Look for "Treat" in the listing below. Gather each line that contains it.

§ **INPUT ROWS**
# # #

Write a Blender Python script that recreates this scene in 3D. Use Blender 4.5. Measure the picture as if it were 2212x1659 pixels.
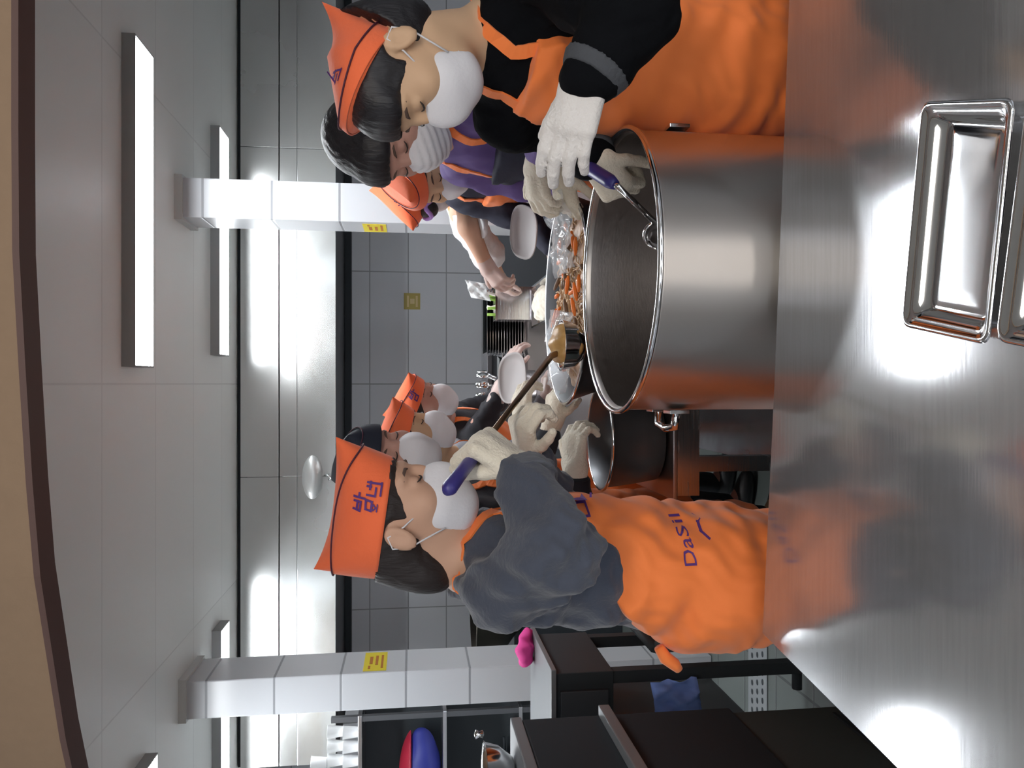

# # #

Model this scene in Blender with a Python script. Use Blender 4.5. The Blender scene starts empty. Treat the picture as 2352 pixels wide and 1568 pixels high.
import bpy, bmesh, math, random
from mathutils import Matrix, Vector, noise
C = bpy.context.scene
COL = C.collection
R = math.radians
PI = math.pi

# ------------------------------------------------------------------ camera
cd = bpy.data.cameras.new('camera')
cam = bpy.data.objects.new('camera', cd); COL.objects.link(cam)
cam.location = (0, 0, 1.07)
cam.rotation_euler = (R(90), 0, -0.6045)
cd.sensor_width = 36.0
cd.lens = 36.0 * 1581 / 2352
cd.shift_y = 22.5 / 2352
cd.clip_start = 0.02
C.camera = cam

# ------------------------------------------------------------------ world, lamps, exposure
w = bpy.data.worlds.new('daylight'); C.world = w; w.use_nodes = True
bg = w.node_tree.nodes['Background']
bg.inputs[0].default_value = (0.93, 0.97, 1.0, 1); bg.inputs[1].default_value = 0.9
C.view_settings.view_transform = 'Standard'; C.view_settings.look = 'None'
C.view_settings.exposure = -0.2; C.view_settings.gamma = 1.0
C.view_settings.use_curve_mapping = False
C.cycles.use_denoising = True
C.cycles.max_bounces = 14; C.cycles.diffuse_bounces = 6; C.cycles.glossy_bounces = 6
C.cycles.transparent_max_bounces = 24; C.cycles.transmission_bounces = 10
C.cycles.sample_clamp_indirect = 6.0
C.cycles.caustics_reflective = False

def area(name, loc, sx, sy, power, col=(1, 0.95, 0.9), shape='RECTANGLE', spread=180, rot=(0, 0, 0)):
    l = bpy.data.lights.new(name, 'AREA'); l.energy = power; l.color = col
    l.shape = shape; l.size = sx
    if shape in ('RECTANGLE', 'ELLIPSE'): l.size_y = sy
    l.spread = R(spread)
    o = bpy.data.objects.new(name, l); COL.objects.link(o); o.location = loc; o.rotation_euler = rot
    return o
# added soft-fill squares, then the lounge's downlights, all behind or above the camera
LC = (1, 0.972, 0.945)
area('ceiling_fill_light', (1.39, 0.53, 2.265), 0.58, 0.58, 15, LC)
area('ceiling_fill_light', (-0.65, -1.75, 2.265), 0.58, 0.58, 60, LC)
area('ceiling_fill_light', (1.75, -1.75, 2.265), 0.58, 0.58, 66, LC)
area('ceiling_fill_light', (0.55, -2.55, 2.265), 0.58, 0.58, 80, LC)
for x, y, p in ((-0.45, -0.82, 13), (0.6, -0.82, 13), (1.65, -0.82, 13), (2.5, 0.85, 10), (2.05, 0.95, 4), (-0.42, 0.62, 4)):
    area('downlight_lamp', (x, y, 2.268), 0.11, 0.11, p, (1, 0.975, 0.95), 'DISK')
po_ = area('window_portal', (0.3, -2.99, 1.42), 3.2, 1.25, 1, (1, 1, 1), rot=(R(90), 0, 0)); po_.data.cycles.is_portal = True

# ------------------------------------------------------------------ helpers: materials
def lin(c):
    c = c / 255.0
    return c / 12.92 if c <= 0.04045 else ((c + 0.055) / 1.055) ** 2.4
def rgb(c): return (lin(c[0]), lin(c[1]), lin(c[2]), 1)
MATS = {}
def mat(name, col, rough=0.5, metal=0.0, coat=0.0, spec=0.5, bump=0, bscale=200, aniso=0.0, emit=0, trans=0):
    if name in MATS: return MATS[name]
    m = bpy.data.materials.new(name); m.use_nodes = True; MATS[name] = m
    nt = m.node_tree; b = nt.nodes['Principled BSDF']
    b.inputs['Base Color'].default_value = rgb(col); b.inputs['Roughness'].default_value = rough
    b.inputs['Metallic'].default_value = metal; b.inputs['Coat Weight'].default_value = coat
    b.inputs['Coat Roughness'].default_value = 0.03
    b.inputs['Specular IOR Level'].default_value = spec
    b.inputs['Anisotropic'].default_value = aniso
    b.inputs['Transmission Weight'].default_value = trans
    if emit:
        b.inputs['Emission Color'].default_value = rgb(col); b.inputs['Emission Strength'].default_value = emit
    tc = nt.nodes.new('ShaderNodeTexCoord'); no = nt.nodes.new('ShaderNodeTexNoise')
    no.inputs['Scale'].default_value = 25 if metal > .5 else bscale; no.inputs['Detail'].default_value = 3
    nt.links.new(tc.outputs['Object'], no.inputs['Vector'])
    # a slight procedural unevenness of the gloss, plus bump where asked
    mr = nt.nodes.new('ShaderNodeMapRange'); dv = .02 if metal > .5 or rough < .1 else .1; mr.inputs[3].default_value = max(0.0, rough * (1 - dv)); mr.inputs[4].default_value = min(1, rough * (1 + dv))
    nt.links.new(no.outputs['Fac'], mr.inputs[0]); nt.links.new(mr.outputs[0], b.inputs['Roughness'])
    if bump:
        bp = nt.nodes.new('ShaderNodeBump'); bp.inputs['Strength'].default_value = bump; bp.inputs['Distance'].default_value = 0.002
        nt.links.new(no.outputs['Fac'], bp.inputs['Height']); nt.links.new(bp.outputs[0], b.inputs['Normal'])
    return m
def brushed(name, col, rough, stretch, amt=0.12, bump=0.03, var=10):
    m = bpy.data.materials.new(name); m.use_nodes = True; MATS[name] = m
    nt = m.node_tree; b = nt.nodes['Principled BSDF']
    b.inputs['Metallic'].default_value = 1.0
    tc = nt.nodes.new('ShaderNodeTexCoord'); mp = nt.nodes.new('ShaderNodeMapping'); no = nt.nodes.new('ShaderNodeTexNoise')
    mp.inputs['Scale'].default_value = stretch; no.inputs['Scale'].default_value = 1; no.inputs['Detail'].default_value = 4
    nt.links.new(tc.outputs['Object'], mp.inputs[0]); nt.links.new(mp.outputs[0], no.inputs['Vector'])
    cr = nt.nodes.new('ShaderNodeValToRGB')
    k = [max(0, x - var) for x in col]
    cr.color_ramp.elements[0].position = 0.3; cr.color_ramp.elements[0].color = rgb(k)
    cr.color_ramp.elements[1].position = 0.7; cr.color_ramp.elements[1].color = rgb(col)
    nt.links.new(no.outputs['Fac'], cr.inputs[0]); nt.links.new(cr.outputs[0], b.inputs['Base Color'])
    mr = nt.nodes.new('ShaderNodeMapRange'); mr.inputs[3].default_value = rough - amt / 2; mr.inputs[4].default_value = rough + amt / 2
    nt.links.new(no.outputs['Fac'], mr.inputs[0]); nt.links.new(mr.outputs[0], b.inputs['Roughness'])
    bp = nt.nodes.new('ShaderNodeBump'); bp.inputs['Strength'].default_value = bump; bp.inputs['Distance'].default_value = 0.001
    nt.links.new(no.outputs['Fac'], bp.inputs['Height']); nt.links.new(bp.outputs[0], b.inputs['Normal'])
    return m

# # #

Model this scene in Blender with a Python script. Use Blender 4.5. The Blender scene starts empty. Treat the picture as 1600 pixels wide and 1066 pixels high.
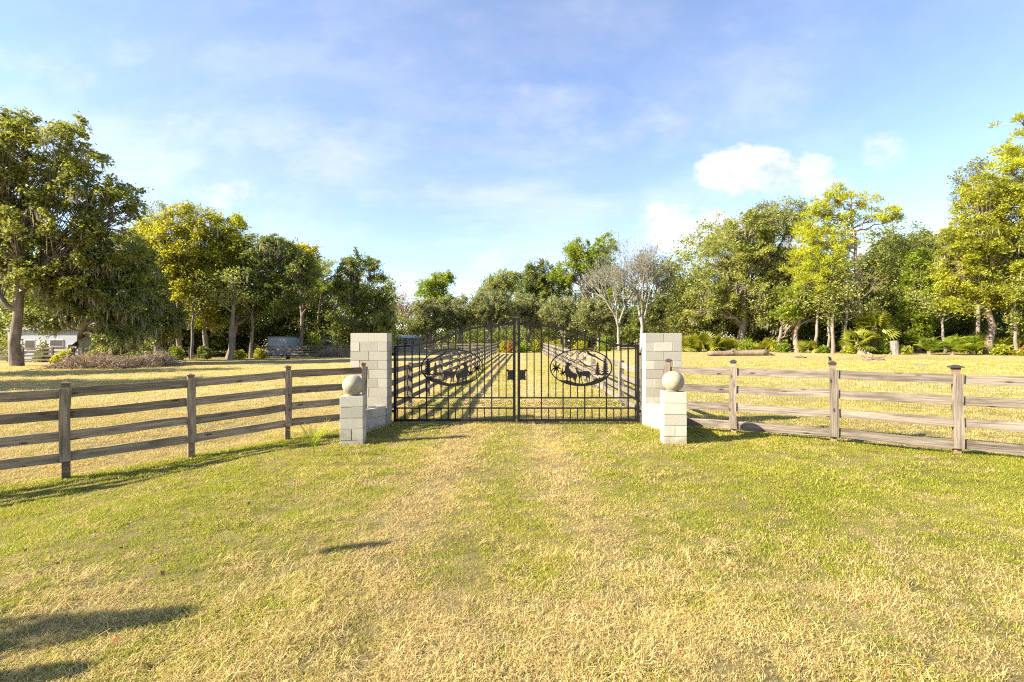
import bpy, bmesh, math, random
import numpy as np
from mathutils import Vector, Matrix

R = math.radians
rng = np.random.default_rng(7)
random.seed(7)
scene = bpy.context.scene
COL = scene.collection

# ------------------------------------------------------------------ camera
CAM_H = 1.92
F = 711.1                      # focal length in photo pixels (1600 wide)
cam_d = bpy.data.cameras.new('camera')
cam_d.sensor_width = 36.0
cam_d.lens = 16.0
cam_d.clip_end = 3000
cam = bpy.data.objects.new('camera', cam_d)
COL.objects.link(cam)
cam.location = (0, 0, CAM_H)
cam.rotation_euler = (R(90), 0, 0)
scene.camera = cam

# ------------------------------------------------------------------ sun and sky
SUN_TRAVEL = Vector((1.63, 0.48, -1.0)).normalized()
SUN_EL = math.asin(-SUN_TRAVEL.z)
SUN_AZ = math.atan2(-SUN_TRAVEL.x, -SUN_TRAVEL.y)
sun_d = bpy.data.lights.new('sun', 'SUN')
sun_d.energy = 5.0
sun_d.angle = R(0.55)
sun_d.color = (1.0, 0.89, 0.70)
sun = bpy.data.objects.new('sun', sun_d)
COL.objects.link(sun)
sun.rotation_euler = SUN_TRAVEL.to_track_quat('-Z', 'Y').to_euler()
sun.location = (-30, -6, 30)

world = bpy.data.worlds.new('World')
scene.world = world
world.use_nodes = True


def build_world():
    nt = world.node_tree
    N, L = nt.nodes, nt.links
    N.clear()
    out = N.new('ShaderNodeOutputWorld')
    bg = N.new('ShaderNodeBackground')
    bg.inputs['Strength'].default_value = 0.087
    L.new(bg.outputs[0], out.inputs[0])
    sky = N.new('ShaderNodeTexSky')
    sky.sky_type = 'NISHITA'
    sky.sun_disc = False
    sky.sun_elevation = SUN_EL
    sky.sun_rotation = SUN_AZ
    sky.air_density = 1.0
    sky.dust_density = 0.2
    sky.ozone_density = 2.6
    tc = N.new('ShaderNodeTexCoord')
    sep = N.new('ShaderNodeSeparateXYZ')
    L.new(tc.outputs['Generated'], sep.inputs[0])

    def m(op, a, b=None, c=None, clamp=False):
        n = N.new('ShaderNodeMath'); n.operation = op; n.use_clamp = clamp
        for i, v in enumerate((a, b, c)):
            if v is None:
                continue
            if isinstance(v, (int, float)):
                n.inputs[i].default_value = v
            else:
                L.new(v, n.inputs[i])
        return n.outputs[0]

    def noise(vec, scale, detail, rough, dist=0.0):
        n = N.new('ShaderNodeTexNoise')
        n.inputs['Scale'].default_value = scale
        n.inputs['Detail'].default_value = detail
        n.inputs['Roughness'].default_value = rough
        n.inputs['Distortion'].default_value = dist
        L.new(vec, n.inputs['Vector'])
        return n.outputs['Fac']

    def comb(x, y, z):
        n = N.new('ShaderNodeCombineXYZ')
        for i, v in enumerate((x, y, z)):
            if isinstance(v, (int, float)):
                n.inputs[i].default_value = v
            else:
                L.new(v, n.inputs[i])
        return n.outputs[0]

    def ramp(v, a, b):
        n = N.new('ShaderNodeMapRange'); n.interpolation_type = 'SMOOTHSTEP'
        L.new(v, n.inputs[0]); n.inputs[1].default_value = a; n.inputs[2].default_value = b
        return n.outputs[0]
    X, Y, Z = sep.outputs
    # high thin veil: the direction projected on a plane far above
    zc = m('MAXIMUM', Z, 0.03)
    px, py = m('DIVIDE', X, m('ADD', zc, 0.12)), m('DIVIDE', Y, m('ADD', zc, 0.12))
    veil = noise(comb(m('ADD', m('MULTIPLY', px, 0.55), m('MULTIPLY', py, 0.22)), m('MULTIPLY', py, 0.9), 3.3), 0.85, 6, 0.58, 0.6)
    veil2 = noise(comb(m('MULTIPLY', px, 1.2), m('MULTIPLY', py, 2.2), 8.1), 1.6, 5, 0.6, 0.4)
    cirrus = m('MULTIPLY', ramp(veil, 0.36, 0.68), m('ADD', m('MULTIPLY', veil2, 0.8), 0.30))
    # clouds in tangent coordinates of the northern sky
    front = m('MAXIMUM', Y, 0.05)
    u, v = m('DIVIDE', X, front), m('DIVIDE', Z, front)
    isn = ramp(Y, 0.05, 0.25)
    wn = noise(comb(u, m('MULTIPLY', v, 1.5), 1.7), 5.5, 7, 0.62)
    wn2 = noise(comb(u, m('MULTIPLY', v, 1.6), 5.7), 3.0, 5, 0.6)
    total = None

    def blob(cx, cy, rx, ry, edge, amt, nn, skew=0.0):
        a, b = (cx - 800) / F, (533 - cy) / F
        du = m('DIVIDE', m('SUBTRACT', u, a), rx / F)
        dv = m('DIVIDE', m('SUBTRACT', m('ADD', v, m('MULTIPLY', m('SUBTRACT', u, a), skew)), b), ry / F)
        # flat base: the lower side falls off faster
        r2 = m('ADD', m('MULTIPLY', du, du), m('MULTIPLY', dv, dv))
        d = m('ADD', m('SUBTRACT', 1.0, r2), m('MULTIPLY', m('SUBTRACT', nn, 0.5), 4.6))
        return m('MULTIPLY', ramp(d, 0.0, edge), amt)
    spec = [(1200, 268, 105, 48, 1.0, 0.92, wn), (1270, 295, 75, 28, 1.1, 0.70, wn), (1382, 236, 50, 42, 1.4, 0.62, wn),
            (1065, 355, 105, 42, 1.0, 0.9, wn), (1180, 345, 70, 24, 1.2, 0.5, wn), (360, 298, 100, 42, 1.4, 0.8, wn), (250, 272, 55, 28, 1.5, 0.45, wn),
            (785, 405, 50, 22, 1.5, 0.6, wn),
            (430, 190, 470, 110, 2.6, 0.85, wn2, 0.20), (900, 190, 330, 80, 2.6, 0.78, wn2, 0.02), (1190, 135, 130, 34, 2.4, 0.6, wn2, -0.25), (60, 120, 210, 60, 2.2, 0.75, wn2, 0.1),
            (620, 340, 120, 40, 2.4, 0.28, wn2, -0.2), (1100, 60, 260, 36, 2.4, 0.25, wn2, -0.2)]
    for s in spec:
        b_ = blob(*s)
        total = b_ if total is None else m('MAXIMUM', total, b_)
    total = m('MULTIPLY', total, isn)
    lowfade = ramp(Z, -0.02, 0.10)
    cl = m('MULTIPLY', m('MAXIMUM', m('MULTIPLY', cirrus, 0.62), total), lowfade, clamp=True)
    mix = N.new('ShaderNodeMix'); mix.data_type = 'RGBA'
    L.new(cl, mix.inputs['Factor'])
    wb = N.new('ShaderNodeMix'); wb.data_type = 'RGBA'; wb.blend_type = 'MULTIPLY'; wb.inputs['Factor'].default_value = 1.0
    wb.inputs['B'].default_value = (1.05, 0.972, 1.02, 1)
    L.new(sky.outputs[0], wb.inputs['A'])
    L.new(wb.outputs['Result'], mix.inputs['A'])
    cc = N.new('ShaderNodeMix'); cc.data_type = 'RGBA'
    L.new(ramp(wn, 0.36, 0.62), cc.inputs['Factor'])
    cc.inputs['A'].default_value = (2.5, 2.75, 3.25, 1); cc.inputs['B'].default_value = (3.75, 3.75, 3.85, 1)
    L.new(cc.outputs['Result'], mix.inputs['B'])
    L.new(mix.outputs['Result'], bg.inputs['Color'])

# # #

§ **RESULT**
Model this scene in Blender with a Python script. Use Blender 4.5. The Blender scene starts empty. Treat the picture as 2352 pixels wide and 1568 pixels high.
Model this scene in Blender with a Python script. Use Blender 4.5. The Blender scene starts empty. Treat the picture as 1600 pixels wide and 1066 pixels high.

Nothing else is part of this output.